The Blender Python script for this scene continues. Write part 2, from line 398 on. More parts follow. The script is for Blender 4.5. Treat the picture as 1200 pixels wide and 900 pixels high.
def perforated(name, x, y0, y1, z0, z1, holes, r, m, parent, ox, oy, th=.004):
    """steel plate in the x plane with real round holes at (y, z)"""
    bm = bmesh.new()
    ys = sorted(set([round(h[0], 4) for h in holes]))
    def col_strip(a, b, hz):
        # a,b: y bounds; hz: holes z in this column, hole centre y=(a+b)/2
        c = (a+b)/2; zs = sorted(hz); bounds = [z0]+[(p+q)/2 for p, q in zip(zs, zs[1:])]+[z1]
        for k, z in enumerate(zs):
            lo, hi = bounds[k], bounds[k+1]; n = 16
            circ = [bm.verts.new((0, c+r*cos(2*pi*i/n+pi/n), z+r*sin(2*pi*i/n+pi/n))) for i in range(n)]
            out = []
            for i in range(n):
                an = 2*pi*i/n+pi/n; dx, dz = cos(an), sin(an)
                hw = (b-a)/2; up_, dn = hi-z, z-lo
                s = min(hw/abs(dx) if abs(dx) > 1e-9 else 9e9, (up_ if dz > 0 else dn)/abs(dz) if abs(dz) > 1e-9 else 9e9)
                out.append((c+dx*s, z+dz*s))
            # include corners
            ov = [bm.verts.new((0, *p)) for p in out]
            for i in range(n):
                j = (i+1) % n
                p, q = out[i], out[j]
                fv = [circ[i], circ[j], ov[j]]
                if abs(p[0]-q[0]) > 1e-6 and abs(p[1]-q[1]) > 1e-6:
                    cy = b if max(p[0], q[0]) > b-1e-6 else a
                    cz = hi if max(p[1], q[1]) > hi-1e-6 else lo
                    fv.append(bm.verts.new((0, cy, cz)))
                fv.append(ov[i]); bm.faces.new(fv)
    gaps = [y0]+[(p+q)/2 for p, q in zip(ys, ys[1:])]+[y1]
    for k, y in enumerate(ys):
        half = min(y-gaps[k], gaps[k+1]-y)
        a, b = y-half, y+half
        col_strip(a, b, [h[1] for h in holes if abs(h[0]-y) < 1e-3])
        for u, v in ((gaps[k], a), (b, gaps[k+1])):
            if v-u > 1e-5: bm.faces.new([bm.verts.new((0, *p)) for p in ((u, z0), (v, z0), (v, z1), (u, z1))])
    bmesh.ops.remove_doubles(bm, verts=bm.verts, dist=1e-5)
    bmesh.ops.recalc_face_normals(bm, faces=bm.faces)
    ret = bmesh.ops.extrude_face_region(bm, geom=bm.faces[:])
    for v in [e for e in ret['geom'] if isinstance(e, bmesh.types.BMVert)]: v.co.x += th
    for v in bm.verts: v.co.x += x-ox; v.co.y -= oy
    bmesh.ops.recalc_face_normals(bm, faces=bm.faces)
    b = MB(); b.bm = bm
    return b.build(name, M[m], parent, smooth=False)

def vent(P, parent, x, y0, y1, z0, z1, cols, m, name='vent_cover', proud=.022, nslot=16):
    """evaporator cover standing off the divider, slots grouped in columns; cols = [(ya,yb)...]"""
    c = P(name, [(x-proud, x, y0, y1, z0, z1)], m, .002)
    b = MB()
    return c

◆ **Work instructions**
Make an exact copy of all the data.

◆ **Response**
The Blender Python script for this scene continues. Write part 2, from line 398 on. More parts follow. The script is for Blender 4.5. Treat the picture as 1200 pixels wide and 900 pixels high.
def perforated(name, x, y0, y1, z0, z1, holes, r, m, parent, ox, oy, th=.004):
    """steel plate in the x plane with real round holes at (y, z)"""
    bm = bmesh.new()
    ys = sorted(set([round(h[0], 4) for h in holes]))
    def col_strip(a, b, hz):
        # a,b: y bounds; hz: holes z in this column, hole centre y=(a+b)/2
        c = (a+b)/2; zs = sorted(hz); bounds = [z0]+[(p+q)/2 for p, q in zip(zs, zs[1:])]+[z1]
        for k, z in enumerate(zs):
            lo, hi = bounds[k], bounds[k+1]; n = 16
            circ = [bm.verts.new((0, c+r*cos(2*pi*i/n+pi/n), z+r*sin(2*pi*i/n+pi/n))) for i in range(n)]
            out = []
            for i in range(n):
                an = 2*pi*i/n+pi/n; dx, dz = cos(an), sin(an)
                hw = (b-a)/2; up_, dn = hi-z, z-lo
                s = min(hw/abs(dx) if abs(dx) > 1e-9 else 9e9, (up_ if dz > 0 else dn)/abs(dz) if abs(dz) > 1e-9 else 9e9)
                out.append((c+dx*s, z+dz*s))
            # include corners
            ov = [bm.verts.new((0, *p)) for p in out]
            for i in range(n):
                j = (i+1) % n
                p, q = out[i], out[j]
                fv = [circ[i], circ[j], ov[j]]
                if abs(p[0]-q[0]) > 1e-6 and abs(p[1]-q[1]) > 1e-6:
                    cy = b if max(p[0], q[0]) > b-1e-6 else a
                    cz = hi if max(p[1], q[1]) > hi-1e-6 else lo
                    fv.append(bm.verts.new((0, cy, cz)))
                fv.append(ov[i]); bm.faces.new(fv)
    gaps = [y0]+[(p+q)/2 for p, q in zip(ys, ys[1:])]+[y1]
    for k, y in enumerate(ys):
        half = min(y-gaps[k], gaps[k+1]-y)
        a, b = y-half, y+half
        col_strip(a, b, [h[1] for h in holes if abs(h[0]-y) < 1e-3])
        for u, v in ((gaps[k], a), (b, gaps[k+1])):
            if v-u > 1e-5: bm.faces.new([bm.verts.new((0, *p)) for p in ((u, z0), (v, z0), (v, z1), (u, z1))])
    bmesh.ops.remove_doubles(bm, verts=bm.verts, dist=1e-5)
    bmesh.ops.recalc_face_normals(bm, faces=bm.faces)
    ret = bmesh.ops.extrude_face_region(bm, geom=bm.faces[:])
    for v in [e for e in ret['geom'] if isinstance(e, bmesh.types.BMVert)]: v.co.x += th
    for v in bm.verts: v.co.x += x-ox; v.co.y -= oy
    bmesh.ops.recalc_face_normals(bm, faces=bm.faces)
    b = MB(); b.bm = bm
    return b.build(name, M[m], parent, smooth=False)

def vent(P, parent, x, y0, y1, z0, z1, cols, m, name='vent_cover', proud=.022, nslot=16):
    """evaporator cover standing off the divider, slots grouped in columns; cols = [(ya,yb)...]"""
    c = P(name, [(x-proud, x, y0, y1, z0, z1)], m, .002)
    b = MB()
    return c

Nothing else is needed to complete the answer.